Labor Day

I get Labor Day off every year. I have for the past thirteen Labor Days. I always feel a little uncomfortable having Labor Day off. There has only been a roughly nine month period of my life where I could reasonably describe myself as labor. And it wasn’t exactly hard labor. I was an hourly employee in a bookstore in my early twenties. I’m sure I worked that labor day, though. Soon after I became a manager and I’ve been working white collar, salaried jobs ever since I left the bookstore.

What I’m getting at is that every Labor Day I actually remember what the day is about, and it’s not about me. Every Memorial Day, Veteran’s Day and Fourth of July, we are bombarded with reminders to remember what those days are about. Sports leagues wear special uniforms and have all kinds of special ceremonies. Special programming is shown on TV. There are parades. Politicians give speeches. Those holidays are pretty unavoidable. I feel lonely remembering Labor Day, though.
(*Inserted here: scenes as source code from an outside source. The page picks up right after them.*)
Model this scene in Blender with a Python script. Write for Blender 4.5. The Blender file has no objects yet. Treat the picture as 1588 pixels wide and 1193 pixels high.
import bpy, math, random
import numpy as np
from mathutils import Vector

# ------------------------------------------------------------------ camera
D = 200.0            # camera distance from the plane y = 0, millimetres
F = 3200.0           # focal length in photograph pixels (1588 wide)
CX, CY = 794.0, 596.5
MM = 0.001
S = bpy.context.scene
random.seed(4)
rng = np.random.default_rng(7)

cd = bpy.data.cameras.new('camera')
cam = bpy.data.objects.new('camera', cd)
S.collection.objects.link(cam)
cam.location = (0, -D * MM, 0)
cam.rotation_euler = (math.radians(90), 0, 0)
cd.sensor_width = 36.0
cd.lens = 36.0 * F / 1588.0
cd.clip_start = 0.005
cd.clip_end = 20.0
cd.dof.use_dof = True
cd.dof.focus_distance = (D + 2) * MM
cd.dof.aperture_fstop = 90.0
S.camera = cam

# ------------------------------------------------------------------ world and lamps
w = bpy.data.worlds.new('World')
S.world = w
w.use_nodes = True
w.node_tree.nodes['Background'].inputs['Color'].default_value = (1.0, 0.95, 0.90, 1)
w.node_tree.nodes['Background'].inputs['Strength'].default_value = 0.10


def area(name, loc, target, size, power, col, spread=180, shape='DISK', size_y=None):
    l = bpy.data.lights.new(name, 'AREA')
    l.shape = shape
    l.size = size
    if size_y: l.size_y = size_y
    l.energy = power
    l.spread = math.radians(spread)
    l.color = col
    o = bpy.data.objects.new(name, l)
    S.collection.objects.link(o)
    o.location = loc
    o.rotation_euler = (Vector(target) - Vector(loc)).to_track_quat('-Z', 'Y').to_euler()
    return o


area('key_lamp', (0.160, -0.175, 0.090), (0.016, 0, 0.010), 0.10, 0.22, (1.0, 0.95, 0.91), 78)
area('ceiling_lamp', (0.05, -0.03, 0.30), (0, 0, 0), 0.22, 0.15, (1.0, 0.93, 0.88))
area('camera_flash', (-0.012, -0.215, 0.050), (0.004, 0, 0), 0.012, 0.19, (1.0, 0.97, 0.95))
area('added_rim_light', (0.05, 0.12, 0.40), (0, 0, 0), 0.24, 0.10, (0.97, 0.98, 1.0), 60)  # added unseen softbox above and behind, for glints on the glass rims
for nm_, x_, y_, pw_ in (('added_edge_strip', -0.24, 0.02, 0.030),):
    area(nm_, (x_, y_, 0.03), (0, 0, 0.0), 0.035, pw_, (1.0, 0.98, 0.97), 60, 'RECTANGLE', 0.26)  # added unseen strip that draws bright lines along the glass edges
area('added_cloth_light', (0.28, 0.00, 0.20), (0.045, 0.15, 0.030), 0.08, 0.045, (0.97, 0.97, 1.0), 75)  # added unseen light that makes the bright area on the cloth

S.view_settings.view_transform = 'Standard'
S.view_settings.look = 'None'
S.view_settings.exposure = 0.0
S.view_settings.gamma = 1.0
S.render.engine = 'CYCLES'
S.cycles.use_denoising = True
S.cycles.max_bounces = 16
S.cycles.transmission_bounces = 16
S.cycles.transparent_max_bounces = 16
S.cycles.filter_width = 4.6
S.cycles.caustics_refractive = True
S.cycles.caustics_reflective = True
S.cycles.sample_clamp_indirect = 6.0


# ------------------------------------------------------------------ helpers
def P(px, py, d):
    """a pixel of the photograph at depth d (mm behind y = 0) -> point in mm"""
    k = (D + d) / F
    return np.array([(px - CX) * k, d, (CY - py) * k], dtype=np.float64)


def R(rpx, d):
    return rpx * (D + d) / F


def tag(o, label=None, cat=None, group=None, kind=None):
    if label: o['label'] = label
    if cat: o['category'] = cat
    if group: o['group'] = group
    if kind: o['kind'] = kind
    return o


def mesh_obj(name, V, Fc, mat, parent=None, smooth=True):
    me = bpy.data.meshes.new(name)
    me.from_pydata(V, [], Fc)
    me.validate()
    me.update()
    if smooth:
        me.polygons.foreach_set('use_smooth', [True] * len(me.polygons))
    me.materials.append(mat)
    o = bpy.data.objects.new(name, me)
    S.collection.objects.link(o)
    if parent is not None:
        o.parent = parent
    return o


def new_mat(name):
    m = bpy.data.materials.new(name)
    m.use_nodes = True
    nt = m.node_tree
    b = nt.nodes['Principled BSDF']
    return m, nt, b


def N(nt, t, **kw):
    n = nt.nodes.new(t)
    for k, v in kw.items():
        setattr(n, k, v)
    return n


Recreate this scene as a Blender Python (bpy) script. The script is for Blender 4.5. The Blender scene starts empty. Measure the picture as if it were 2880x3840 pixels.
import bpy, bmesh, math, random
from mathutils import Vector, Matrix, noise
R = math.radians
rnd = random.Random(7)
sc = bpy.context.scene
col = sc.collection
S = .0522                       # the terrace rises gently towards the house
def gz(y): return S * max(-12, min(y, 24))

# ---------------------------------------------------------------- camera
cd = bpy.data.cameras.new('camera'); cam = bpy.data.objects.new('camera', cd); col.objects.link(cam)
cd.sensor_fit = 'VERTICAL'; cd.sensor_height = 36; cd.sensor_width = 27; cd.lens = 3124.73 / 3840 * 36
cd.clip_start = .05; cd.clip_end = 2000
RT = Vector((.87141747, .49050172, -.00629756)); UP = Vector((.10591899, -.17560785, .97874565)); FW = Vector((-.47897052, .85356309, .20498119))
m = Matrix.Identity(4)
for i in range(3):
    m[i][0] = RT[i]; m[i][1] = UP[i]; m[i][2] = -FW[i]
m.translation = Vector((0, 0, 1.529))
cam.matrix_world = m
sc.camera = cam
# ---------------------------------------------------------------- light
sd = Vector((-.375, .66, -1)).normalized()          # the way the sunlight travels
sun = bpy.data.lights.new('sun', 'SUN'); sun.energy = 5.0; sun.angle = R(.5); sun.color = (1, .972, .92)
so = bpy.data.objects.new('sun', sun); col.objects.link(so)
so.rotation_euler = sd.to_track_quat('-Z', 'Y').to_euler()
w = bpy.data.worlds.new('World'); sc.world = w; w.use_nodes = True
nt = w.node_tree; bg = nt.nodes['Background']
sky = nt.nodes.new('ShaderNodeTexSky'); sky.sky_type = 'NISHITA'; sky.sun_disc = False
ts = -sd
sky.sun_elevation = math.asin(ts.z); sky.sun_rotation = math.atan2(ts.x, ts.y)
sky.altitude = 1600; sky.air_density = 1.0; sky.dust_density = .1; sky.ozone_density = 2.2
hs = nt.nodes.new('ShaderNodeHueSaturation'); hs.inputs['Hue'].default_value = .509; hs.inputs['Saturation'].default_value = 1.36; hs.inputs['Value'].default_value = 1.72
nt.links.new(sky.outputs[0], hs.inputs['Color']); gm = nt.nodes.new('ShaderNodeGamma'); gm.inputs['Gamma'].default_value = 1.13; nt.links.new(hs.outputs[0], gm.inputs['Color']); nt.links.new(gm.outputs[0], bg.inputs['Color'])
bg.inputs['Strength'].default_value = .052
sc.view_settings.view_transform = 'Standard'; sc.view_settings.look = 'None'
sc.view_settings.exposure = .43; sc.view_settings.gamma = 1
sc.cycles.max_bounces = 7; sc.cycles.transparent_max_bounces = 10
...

It’s understandable that things are this way given the way of the world over the past forty-ish years. Labor has been under an unrelenting attack for most of that time. Even though it’s been bad for the economy and society as a whole, the attack just keeps coming. While there are some politicians who support labor, I don’t see things changing any time soon.

It’s sad that things have gotten this way. Labor Day is a worthy holiday. Labor is worth celebrating. Most of us who can be described as middle class are in Labor’s debt for that. Labor, much more than the military, is what made the American Dream a thing. So, in an effort to feel a little less lonely, I just want to ask people to take a minute on Labor Day to remember what the day is really about.